Le peu que nous savons des vieilles religions de l’Irlande nous est arrivé altéré, sans doute, par le plus impur mélange de fables rabbiniques, d’interpolations alexandrines, et peut-être dénaturé encore par les explications chimériques des critiques modernes. Toutefois, en quelque défiance qu’on doive être, il est impossible de repousser l’étonnante analogie que présentent les noms des dieux de l’Irlande (Axire, Axcearas, Coismaol, Cabur) avec les Cabires de Phénicie et de Samothrace (Axieros, Axiokersos, Casmilos, Cabeiros). Baal se retrouve également comme Dieu suprême en Phénicie et en Irlande. L’analogie n’est pas moins frappante avec plusieurs des dieux égyptiens et étrusques. Æsar, dieu en étrusque (d’où Cæsar), c’est en irlandais le dieu qui allume le feu[1]. Le feu allumé, c’est Moloch. L’Axire irlandais, eau, terre, nuit, lune, s’appelle en même temps Ith (prononcez Iz comme Isis), Anu Mathar, Ops et Sibhol (comme Magna Mater, Ops et Cybèle). Jusqu’ici c’est la nature potentielle, la nature non fécondée : après une suite de transformations, elle devient, comme en Égypte, Neith-Nath, dieu-déesse de la guerre, de la sagesse et de l’intelligence, etc.

M. Adolphe Pictet établit pour base de la religion primitive de l’Irlande le culte des Cabires, puissances primitives, commencement d’une série ou progression ascendante qui s’élève jusqu’au Dieu suprême, Beal. C’est donc l’opposé direct d’un système d’émanation.
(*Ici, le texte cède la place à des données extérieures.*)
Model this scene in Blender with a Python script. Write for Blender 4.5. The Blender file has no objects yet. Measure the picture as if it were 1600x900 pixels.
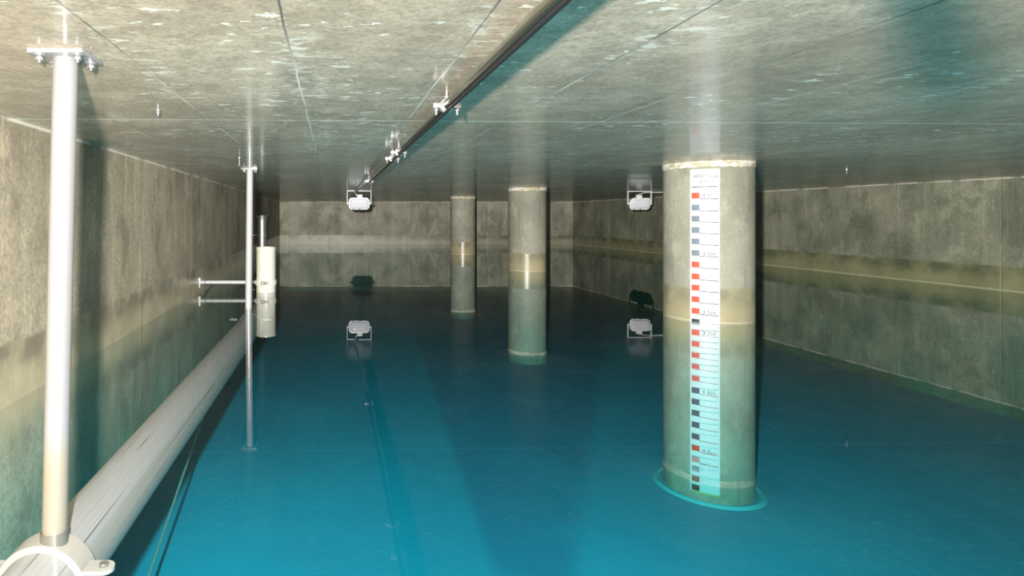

« D’une dualité primitive, constituant la force fondamentale de l’univers, s’élève une double progression de puissances cosmiques, qui, après s’être croisées par une transition mutuelle, viennent toutes se réunir dans une unité suprême comme en leur principe essentiel. Tel est, en peu de mots, le caractère

  1. Suivant Bullet, Lar, en celtique, signifie feu. En vieil irlandais il signifie le sol d’une maison, la terre, ou bien une famille (?). — Lere, tout-puissant. — Joun, iauna, en basque Dieu (Janus, Diana). En Irlandais, Anu, Ana (d’où Jona ?) mère des Dieux, etc., etc.